Berbagai media massa di barat ambil bagian meningkatkan literasi digital kepada konsumen. The Washington Post, misalnya. Melalui artikel Hands Off My Data! 15 Default Privacy Settings You Should Change Right Now, kolumnis teknologi Geoffrey A Fowler mengajak pembaca (konsumen) mengulik makna memasang status “default” di penjelasan syarat dan ketentuan aplikasi. Dia menyarankan agar konsumen mengubah status “default” sehingga bisa menghentikan pemilik aplikasi mengumpulkan begitu banyak data konsumen.
Direktur Kebijakan Digital Dewan Konsumen Norwegia Finn Lützow-Holm Myrstad, saat berbicara di panggung TED akhir Oktober 2018 menyebutkan, konsumen rata-rata harus membaca lebih dari 250.000 kata syarat dan ketentuan aplikasi. Selain itu, ruang lingkupnya panjang dan kalimatnya rumit. Bagi kebanyakan orang, ini adalah tugas yang mustahil. Akibatnya, konsumen memberikan kebebasan kepada aplikasi seluler untuk melakukan hampir apa pun yang diinginkan.
Pada Maret 2016, Dewan Konsumen Norwegia merilis laporan studi berjudul Appfail:Threats to Consumer in Mobile Apps. Dewan meriset sekitar 20 aplikasi mobile, baik buatan lokal Norwegia maupun raksasa teknologi global dengan tujuan mengetahui sejauh mana aplikasi menjunjung kewajiban menjaga privasi dan hak-hak konsumen.
Temuannya mengejutkan, yaitu beberapa aplikasi memperlakukan data pribadi sebagai nonpribadi. Akibatnya, ada kemungkinan peningkatan data pribadi yang sedang diproses dan digunakan bertentangan dengan tuntutan peraturan privasi. Delapan aplikasi membatasi kemampuan pengguna untuk menarik persetujuan untuk memproses data pribadi dengan tidak mengizinkan penghapusan akun.

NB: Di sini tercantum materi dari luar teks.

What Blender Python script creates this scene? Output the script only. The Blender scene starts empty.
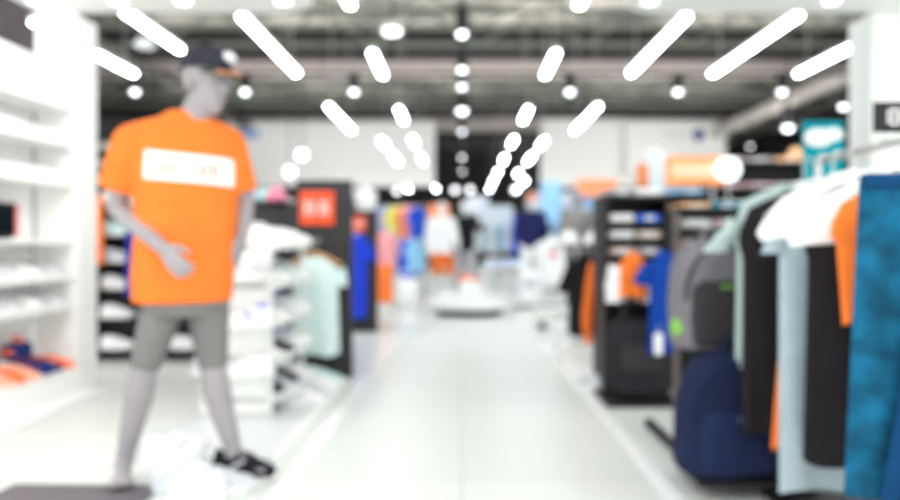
import bpy, bmesh, math, random
from mathutils import Vector, Matrix
random.seed(7)
S = bpy.context.scene
C = S.collection
PI = math.pi

# ------------------------------------------------------------------ camera, world, exposure
cam_d = bpy.data.cameras.new('camera')
cam = bpy.data.objects.new('camera', cam_d); C.objects.link(cam); S.camera = cam
cam.location = (0, 0, 1.0); cam.rotation_euler = (PI/2, 0, 0)
cam_d.sensor_width = 36; cam_d.lens = 30
cam_d.shift_x = -12/900; cam_d.shift_y = -5/900
cam_d.clip_start = .05; cam_d.clip_end = 200
cam_d.dof.use_dof = True                       # the lens is focused close, in front of everything
cam_d.dof.focus_distance = 0.9; cam_d.dof.aperture_fstop = 1.85
world = bpy.data.worlds.new('world'); S.world = world; world.use_nodes = True
world.node_tree.nodes['Background'].inputs[0].default_value = (.97, 1.0, 1.0, 1)
world.node_tree.nodes['Background'].inputs[1].default_value = .96
S.view_settings.view_transform = 'Standard'; S.view_settings.look = 'None'
S.view_settings.gamma = 1; S.view_settings.use_curve_mapping = False
S.view_settings.exposure = 1.2
TUBE_POWER, SPOT_POWER, DOWN_POWER = 16.0, 2.6, 1.5
def fill_light(name, loc, tgt, sx, sy, w):          # added area lights with no fixture, brightening fascia, shoe wall and ceiling
    l = bpy.data.lights.new(name, 'AREA'); l.shape = 'RECTANGLE'; l.size = sx; l.size_y = sy; l.energy = w; l.color = (1, .98, .95)
    o = bpy.data.objects.new(name, l); C.objects.link(o); o.location = loc
    o.rotation_euler = (Vector(tgt)-Vector(loc)).to_track_quat('-Z', 'Y').to_euler()
fill_light('fascia_fill', (-4.5, 19, 3.4), (-4.5, 26, 4.2), 7, .4, 80)  # added pair facing away from the camera, lifts the white fascia panels
fill_light('fascia_fill', (6, 19, 3.4), (6, 26, 4.2), 7, .4, 80)
fill_light('shoe_wall_fill', (-1.9, 4.0, 2.5), (-2.9, 4.2, 1.0), .3, 1.5, 18)  # added fill above the aisle side, makes the shoe wall whiter
fill_light('ceiling_fill', (0, 16, 3.75), (0, 16, 6), 16, 8, 230)  # added upward fills, no such lamps in the hall, brighten the deck
fill_light('ceiling_fill', (1, 31, 3.75), (1, 31, 6), 16, 10, 90)

# ------------------------------------------------------------------ helpers
F, CX, CY, H = 750.0, 462.0, 245.0, 1.0
def at(px, py, Y): return Vector(((px-CX)*Y/F, Y, H-(py-CY)*Y/F))

def lin(c):
    f = lambda v: v/12.92 if v <= .04045 else ((v+.055)/1.055)**2.4
    return tuple(f(x/255) for x in c)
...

Sejak Mei 2018, Uni Eropa memberlakukan Peraturan Perlindungan Data Umum Eropa (GDPR) yang semangatnya sama. Perusahaan aplikasi yang memproses data pribadi harus memastikan proses itu sah secara hukum, adil, dan transparan. Perusahaan baru bisa memproses jika ada persetujuan konsumen. Dengan demikian, tidak akan lagi dapat meminta konsumen mencentang kotak setelah serangkaian syarat dan ketentuan panjang yang kebanyakan orang tidak pernah baca.
Artinya, negara punya peran kuat melindungi konsumen. Dengan hasil studi tahun 2016 itu, Norwegia terus mengkampanyekan aplikasi dengan model bisnis lebih transparan dan ramah ke konsumen. Norwegia mendorong perusahaan aplikasi membuat info syarat dan ketentuan lebih supel ke pengguna. Indonesia bisa mencontohnya.
Ambisi melindungi data pribadi konsumen tidak sekadar melalui ketentuan klasifikasi data serta penempatan pusat data. Hal mendesak adalah menguatkan posisi konsumen untuk menentukan urusan pengumpulan, penyimpanan, dan pemprosesan data di berbagai sektor industri.
Kampanye literasi digital dapat dimulai dari hal sederhana, yakni penyadaran posisi data pribadi konsumen sendiri. Sekarang tak cuma perusahaan aplikasi. Korporasi di industri tradisional pun mengincar data privasi kita.